Wie schon oben erwähnt, können große Zuwendungen an große Betriebe Akzeptanz finden, wenn Sinn und Zweck der Mittelvergabe vermittelt werden können. Das gilt auch für landwirtschaftliche Betriebe und Unternehmen der Nahrungsmittelindustrie. Auch hier gilt: Wenn deutlich wird, dass die Förderziele nicht erreicht werden, müssen wir nachsteuern und gegebenenfalls die Programmierung ändern. Warum sollten sich letztlich kleine mittelständische Familienbetriebe vor Transparenz fürchten? - Auch hier würde ja erklärt, wofür die Mittel gewährt werden. Wenn darüber hinaus durch die Offenlegung der Zuwendungen deutlich wird, dass bei der Verteilung der Mittel eine Benachteiligung gegenüber den großen agrarindustriellen Betrieben besteht, dann könnten wir doch über notwendige Reformen reden, damit die Mittel bei denen ankommen, die uns besonders am Herzen liegen - die kleinen und mittleren Betriebe, die unsere Kulturlandschaft erhalten und Arbeitsplätze durch nachhaltige Bewirtschaftung sichern.

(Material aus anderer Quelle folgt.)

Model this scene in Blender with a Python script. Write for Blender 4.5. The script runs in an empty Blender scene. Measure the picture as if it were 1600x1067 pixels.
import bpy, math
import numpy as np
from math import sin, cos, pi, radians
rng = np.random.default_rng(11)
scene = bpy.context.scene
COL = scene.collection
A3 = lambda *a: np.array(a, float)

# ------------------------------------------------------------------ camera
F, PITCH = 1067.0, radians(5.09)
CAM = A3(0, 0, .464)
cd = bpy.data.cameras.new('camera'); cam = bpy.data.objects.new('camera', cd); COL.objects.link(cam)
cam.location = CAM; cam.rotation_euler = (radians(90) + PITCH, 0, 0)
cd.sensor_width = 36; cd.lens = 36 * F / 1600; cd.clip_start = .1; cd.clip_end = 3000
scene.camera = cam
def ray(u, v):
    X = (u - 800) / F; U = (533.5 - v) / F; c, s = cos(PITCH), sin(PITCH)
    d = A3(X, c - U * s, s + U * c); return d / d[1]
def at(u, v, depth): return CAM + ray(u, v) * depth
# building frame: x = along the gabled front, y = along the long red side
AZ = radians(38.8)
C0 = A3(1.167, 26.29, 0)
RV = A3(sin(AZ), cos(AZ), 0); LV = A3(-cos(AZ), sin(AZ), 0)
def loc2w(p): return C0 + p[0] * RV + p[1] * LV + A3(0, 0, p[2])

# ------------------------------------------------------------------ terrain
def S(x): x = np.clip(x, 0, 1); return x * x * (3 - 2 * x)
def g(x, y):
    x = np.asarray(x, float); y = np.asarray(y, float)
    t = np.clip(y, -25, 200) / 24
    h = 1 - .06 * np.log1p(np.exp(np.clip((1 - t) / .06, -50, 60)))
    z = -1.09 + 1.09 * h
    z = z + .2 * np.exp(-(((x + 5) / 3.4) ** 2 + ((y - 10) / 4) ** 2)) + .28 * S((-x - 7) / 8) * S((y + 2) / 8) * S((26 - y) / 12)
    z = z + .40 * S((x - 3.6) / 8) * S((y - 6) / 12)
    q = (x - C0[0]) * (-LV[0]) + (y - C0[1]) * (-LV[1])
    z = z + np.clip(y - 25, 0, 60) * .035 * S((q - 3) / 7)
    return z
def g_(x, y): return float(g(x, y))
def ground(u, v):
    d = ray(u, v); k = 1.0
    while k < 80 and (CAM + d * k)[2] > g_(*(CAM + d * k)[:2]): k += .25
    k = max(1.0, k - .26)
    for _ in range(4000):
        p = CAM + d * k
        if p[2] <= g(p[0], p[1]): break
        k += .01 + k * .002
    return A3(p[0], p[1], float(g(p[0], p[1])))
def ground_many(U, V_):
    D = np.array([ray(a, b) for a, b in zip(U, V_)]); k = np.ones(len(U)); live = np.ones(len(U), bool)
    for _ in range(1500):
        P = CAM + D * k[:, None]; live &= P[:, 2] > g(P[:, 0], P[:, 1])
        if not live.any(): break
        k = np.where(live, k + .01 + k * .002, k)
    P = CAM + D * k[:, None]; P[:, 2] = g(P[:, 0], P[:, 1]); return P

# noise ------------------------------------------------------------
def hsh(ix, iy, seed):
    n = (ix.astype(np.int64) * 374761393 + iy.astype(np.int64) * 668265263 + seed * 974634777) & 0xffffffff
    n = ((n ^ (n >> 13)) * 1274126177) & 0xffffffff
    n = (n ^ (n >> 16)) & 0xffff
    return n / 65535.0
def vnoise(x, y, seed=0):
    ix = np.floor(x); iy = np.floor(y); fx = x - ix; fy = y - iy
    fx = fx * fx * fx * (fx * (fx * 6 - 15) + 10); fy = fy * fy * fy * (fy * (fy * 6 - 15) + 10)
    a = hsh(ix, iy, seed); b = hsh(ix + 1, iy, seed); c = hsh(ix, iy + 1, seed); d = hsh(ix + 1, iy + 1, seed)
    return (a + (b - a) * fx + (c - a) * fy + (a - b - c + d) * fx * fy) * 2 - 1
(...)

Meine Damen und Herren, nun einige Stichworte zur Diskussion um die Transparenzinitiative in Berlin.

Am 7. Juli begrüßt der Bundesrat prinzipiell die Initiative, ziert sich aber bei der Veröffentlichung personenbezogener Daten, artikuliert Vorbehalte, schließt dies jedoch grundsätzlich nicht aus.

Die FDP fordert in ihrem Antrag auf Bundesebene, Daten über die Identität der Empfänger sowie Gegenstand, Dauer und Summe vollständig und verständlich bereitszustellen und dabei den Datenschutz in ausreichendem Maße zu gewährleisten. Die FDP in Berlin hat also keine Probleme damit, Daten über die Identität der Empfänger zu veröffentlichen.

Einen Antrag der CDU/CSU gibt es auf Bundesebene nicht. Allgemeiner Tenor scheint aber zu sein: Es geht nicht mehr um das Ob, sondern nur noch um das Wie.